Avukat Tanyeri açıkladı
Bazı vatandaşların da destek verdiği dünkü gösteride grubun en küçük eylemcisi 4 yaşındaki Naz Kırmacı’ydı. Sanıklardan Albay Kıvanç Kırmacı’nın kızı olan Naz, elinde dövizi ve bayrağı ile babasının eve dönmesini istedi. Davanın bir numaralı sanığı olan 
Çetin Doğan’ın eşi Nilgül Dogan “Babası tutuklandığında Naz bebekti. Kıvanç Kırmacı siz gidin o burada kalsın diyordu” dedi. Protestoya katılanlar arasında Nilgül Doğan’ın yanı sıra Tümgeneral Ahmet Yavuz’un eşi Lütfiye Yavuz, emekli Tümamiral Ali Deniz Kutluk’un eşi İrem Kutluk da vardı. Eylemin amacı avukat Yavuz Selim Tanyeri tarafından şöyle açıklandı: “Tümgeneral Ahmet Yavuz’un eşi Lutfiye Yavuz dava sürerken ‘Eğer kötü bir karar çıkarca her cumartesi elime pankartımı alıp oturma eylemi yapacağım’ demişti. Karardan sonra tamamen kendi inisiyatifiyle bu işe başladı. Katılanlar davet edilmiş değildir, sağdan soldan duyanlar kendiliklerinden gelmişlerdir. Biz bunu her cumartesi sürdüreceğiz. Kimseyle kavga etmeden sessizce. Ta ki adalet yerini bulana kadar.”

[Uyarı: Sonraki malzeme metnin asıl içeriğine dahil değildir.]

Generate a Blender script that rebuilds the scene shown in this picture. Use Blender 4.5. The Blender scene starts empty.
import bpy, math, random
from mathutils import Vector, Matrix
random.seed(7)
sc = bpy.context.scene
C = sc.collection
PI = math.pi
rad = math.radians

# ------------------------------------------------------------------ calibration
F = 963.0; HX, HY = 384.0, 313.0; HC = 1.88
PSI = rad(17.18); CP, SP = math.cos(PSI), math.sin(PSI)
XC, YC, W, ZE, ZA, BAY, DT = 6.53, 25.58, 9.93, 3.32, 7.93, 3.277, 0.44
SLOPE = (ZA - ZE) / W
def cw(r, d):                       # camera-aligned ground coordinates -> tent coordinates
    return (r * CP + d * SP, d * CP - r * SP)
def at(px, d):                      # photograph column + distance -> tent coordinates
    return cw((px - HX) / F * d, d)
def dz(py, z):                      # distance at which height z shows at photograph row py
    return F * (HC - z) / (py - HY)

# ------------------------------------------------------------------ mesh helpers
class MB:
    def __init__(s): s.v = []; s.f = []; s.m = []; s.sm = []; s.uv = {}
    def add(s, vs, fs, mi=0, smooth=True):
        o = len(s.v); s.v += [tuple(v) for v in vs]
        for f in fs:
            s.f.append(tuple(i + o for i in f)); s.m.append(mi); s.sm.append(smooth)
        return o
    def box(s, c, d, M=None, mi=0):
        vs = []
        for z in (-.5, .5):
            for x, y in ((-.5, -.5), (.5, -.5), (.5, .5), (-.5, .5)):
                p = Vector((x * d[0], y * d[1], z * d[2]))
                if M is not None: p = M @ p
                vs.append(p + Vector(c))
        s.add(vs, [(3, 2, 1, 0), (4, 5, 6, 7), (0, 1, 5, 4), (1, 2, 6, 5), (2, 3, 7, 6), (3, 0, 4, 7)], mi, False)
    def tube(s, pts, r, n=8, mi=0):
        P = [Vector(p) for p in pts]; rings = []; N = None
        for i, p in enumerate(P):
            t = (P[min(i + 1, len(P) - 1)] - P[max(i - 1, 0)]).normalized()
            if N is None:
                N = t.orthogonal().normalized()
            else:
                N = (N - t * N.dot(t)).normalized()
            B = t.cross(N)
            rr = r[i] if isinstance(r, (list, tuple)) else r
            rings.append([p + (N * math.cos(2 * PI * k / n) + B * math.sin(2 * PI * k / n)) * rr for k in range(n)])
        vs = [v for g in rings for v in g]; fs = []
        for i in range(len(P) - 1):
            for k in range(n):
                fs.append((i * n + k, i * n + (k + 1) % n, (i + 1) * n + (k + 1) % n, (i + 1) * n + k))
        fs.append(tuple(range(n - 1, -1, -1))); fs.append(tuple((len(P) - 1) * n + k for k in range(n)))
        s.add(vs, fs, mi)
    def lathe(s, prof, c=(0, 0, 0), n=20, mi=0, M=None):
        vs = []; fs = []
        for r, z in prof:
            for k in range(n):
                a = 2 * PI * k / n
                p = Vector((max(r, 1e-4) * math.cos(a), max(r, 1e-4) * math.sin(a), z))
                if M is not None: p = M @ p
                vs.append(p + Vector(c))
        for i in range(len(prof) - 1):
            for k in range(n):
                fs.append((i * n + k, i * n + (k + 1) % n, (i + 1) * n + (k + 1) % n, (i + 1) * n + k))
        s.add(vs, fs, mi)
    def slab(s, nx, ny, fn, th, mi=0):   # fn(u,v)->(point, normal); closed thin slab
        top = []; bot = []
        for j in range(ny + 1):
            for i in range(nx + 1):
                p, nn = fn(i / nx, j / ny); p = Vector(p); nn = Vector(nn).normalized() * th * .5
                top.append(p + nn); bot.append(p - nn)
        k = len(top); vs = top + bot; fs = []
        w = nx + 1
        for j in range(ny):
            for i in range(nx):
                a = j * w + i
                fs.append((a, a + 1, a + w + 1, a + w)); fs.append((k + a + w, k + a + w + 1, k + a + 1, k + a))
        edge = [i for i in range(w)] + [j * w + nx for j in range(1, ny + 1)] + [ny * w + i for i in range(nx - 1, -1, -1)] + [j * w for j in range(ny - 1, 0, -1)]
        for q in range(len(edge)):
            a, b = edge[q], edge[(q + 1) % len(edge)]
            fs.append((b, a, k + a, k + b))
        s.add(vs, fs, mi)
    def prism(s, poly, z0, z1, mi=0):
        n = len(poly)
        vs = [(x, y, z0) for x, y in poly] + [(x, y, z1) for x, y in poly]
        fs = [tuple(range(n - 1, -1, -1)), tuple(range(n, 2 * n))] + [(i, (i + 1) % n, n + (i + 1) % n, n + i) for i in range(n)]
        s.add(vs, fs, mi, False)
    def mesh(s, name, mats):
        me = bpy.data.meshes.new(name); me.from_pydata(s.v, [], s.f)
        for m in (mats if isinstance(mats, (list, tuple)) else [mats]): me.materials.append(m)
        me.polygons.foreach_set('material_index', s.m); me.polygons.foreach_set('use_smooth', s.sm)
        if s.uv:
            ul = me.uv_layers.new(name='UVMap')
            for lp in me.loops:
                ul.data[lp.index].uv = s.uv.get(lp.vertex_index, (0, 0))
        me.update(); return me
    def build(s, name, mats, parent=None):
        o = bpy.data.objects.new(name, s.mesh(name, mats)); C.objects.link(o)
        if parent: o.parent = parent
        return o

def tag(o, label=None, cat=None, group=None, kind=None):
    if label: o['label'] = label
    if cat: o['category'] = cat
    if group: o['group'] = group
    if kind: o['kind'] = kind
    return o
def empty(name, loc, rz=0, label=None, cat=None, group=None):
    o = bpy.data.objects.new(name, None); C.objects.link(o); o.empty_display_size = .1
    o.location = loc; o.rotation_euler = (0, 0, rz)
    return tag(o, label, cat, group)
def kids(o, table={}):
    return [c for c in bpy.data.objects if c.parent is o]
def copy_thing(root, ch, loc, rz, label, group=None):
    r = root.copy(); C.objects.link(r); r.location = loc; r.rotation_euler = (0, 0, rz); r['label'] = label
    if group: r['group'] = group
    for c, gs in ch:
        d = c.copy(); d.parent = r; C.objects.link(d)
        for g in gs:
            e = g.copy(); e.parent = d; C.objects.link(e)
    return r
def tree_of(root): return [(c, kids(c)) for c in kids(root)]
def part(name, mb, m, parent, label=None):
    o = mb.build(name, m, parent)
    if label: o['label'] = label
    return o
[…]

Demek ki adalet herkese lazım ve adaletin gerçekleşmesini alanlarda bekleyenlerin de anlaşılması gerekiyor. Bu dünyanın hali böyle. Ancak yaşanarak yapılanların nasıl şeyler olduğunu anlamak mümkün olabiliyormuş.
Peki, bu sonuçlar doğru sonuçlar mı derseniz elbette değil. İnsanlar için her zaman adalet gereklidir. Adalet güçlü olanın isteğini gerçekleştirmekten değil haklı olanın korunmasına yardımcı olmak için olmalıdır. Yoksa güçlülerin adil olmadıkları adil olanların ise güçlü olmadıkları ülkeler uzun süre yaşayamazlar.
Ne diyelim düzenlerin adaleti gerçekleşmese bile ilahi adaleti beklemek gerekiyor!